A partitioned update scheme for state‐parameter estimation of distributed hydrologic models based on the ensemble Kalman filter

Abstract

Sequential data assimilation methods, such as the ensemble Kalman filter (EnKF), provide a general framework to account for various uncertainties in hydrologic modeling, simultaneously estimating dynamic states and model parameters with a state augmentation technique. But this technique suffers from spurious correlation for impulse responses, such as the rainfall‐runoff process, especially in the case of high‐dimensional state spaces containing various parameters.

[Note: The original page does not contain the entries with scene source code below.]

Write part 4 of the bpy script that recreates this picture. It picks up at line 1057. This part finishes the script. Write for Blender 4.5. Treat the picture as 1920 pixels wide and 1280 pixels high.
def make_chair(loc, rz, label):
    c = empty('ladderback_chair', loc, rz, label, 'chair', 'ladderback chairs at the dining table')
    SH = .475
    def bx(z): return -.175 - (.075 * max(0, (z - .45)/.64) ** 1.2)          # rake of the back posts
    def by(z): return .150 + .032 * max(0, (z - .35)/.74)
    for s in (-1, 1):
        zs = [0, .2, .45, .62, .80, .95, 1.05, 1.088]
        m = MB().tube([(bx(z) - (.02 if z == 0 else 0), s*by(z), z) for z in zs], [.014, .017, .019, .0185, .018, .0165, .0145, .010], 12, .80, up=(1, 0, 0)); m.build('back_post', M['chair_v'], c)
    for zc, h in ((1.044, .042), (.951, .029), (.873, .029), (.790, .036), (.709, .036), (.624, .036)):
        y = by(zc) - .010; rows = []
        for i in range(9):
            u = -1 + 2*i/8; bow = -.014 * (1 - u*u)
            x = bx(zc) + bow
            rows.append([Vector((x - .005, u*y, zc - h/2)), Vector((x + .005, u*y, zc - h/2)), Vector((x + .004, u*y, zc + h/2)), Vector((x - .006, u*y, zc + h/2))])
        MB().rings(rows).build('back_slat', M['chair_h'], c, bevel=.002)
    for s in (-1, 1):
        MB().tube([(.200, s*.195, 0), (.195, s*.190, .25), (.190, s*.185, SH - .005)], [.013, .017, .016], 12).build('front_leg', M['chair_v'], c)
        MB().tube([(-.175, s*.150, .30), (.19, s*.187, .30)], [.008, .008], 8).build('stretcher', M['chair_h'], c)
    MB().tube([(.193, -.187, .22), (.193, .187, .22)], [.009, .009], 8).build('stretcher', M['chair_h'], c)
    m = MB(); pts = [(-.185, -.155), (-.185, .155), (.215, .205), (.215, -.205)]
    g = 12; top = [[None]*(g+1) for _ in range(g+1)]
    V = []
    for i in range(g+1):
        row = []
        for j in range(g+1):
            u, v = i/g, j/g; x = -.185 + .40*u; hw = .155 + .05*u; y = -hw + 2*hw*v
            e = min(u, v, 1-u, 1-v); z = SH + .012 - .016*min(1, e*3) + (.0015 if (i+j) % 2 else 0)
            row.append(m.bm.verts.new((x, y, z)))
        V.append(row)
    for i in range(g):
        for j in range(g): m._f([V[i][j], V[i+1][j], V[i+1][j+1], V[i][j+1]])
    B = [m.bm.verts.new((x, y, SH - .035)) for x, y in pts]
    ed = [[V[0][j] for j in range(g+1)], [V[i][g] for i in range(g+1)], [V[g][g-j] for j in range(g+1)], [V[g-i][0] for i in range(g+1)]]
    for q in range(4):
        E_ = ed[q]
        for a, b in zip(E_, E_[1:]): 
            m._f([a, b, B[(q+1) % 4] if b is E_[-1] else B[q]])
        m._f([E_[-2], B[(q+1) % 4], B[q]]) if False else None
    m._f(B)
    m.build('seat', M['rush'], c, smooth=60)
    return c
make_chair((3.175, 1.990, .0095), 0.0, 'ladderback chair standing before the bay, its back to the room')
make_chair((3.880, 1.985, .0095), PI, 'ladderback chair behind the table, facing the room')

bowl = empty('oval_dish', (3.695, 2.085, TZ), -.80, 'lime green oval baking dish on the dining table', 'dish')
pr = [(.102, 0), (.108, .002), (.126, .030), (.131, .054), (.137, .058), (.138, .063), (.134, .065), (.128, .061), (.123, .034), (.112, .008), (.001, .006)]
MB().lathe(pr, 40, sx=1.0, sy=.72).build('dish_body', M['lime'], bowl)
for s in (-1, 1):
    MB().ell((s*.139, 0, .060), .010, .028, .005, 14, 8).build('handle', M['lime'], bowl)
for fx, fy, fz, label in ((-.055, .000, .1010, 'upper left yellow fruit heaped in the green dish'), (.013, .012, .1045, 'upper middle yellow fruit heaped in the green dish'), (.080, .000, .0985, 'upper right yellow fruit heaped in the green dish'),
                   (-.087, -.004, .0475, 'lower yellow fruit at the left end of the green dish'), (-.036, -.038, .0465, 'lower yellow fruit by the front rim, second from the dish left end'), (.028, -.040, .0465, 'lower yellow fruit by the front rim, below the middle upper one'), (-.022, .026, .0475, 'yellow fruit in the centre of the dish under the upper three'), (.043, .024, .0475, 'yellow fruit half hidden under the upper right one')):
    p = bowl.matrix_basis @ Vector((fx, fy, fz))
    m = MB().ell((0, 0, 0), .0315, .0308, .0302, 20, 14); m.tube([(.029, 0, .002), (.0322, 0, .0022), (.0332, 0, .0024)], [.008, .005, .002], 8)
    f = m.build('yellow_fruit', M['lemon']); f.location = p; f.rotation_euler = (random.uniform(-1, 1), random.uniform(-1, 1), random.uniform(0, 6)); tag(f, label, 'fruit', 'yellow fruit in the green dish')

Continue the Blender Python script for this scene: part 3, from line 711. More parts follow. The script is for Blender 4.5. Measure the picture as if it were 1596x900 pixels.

This paper presents a partitioned forecast‐update scheme based on the EnKF to reduce the degree of freedom of the high‐dimensional state space and to correctly capture covariances between states and parameters. In this update scheme, the parameter set is partitioned into several types according to their sensitivities, and each type of sensitive parameter is estimated in an individual loop by repeated forecast and assimilation. We test this scheme with a synthetic case and a distributed hydrologic model concerning the real case of the Zhanghe river basin in China. The results from the synthetic experiments show that this new scheme can retrieve optimal parameter values and represent the correlations in a more stable manner when compared with the standard state augmentation technique. The real case further demonstrates the robustness of the partitioned update scheme for state and parameter estimation owing to the low estimation errors of streamflow in the assimilation and the prediction periods.